Well one thing I’m seeing over and over again, reminding me of an old pet peeve, and that’s couples who manage their money separately. It is not the right way to go. You know, a lot of writers out there say, “Ah do whatever you want. We don’t really care about that.” And I kind of was in that camp 30 and 40 years ago.
But then when I started seeing everybody’s financial plans, it was really clear that couples who manage their money together—they both saw what was going on, they made the decisions together, they allocated the capital based on the total needs, the total best moves—were way further ahead. It wasn’t close.

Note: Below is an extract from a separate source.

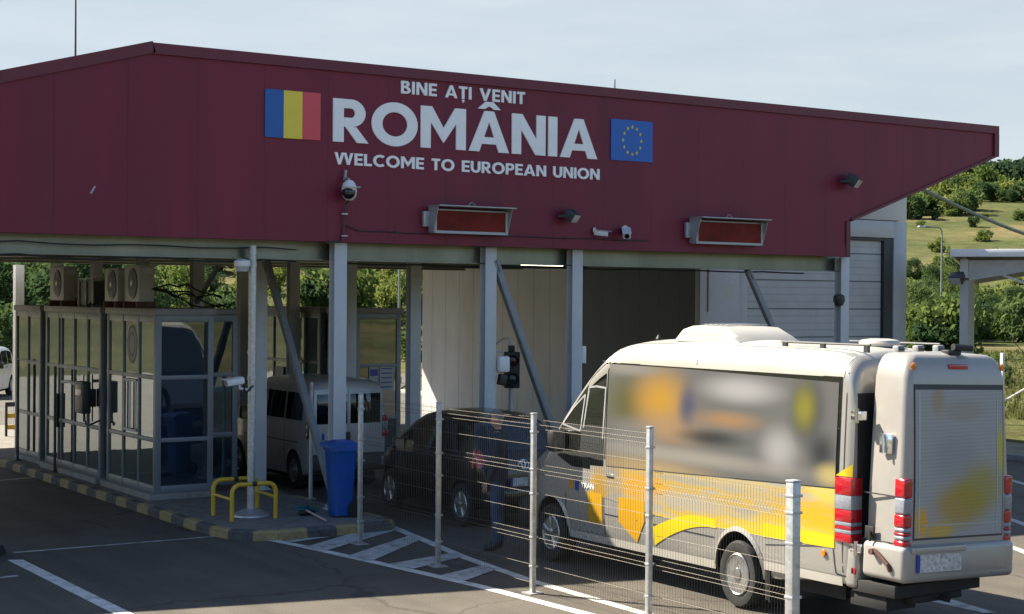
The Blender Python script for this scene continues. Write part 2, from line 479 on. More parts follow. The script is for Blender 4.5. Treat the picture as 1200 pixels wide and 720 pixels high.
def field_mat():
    m_ = bpy.data.materials.new('grassland')
    m_.use_nodes = True
    nt = m_.node_tree
    b = nt.nodes['Principled BSDF']
    b.inputs['Roughness'].default_value = 0.95
    b.inputs['Specular IOR Level'].default_value = 0.1
    t = nt.nodes.new('ShaderNodeTexCoord')
    def nzs(sc, det=8, ro=0.6, stretch=None):
        n = nt.nodes.new('ShaderNodeTexNoise')
        n.inputs['Scale'].default_value = sc; n.inputs['Detail'].default_value = det; n.inputs['Roughness'].default_value = ro
        if stretch:
            mm = nt.nodes.new('ShaderNodeMapping'); mm.inputs['Scale'].default_value = stretch
            mm.inputs['Rotation'].default_value = (0, 0, 0.55)
            nt.links.new(t.outputs['Object'], mm.inputs[0]); nt.links.new(mm.outputs[0], n.inputs['Vector'])
        else:
            nt.links.new(t.outputs['Object'], n.inputs['Vector'])
        return n
    big = nzs(0.016, 6, 0.55, (1, 3.2, 1))
    r = nt.nodes.new('ShaderNodeValToRGB')
    el = r.color_ramp.elements
    el[0].position = 0.30; el[0].color = (0.042, 0.062, 0.018, 1)
    el[1].position = 0.50; el[1].color = (0.085, 0.088, 0.032, 1)
    e = el.new(0.62); e.color = (0.145, 0.120, 0.056, 1)
    e = el.new(0.75); e.color = (0.090, 0.098, 0.034, 1)
    nt.links.new(big.outputs['Fac'], r.inputs[0])
    fine = nzs(0.22, 12, 0.78)
    mrg = nt.nodes.new('ShaderNodeMapRange')
    mrg.inputs['From Min'].default_value = 0.35; mrg.inputs['From Max'].default_value = 0.65
    mrg.inputs['To Min'].default_value = 0.66; mrg.inputs['To Max'].default_value = 1.58
    nt.links.new(fine.outputs['Fac'], mrg.inputs['Value'])
    x = nt.nodes.new('ShaderNodeMixRGB'); x.blend_type = 'MULTIPLY'; x.inputs[0].default_value = 1
    nt.links.new(r.outputs[0], x.inputs[1]); nt.links.new(mrg.outputs[0], x.inputs[2])
    nt.links.new(x.outputs[0], b.inputs['Base Color'])
    n3 = nzs(3.0, 6, 0.7)
    bp = nt.nodes.new('ShaderNodeBump'); bp.inputs['Strength'].default_value = 0.9; bp.inputs['Distance'].default_value = 0.3
    nt.links.new(n3.outputs['Fac'], bp.inputs['Height']); nt.links.new(bp.outputs[0], b.inputs['Normal'])
    return m_
M['field'] = field_mat()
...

I don’t want to see a situation where one of the spouses has money in the bank earning two and three percent and the other spouse has a 21 percent credit-card balance. That doesn’t make sense. Now some people argue, “Well, we don’t want to have perfectly commingled finances. We want some privacy.” Fine. Then work out some sort of plan where X amount of money goes to each spouse each month and goes into a separate account and they can spend as they wish.
But the big-picture stuff should be talked about jointly and worked on to make sure that strategically you’re making the right move for the couple as a whole. This is a fairly big deal. I will tell you from seeing it over the years, couples who manage their money together do much better with their finances than couples who manage their money separately.
Are there a few exceptions? Of course. But for the most part, I’m telling you this is bang on.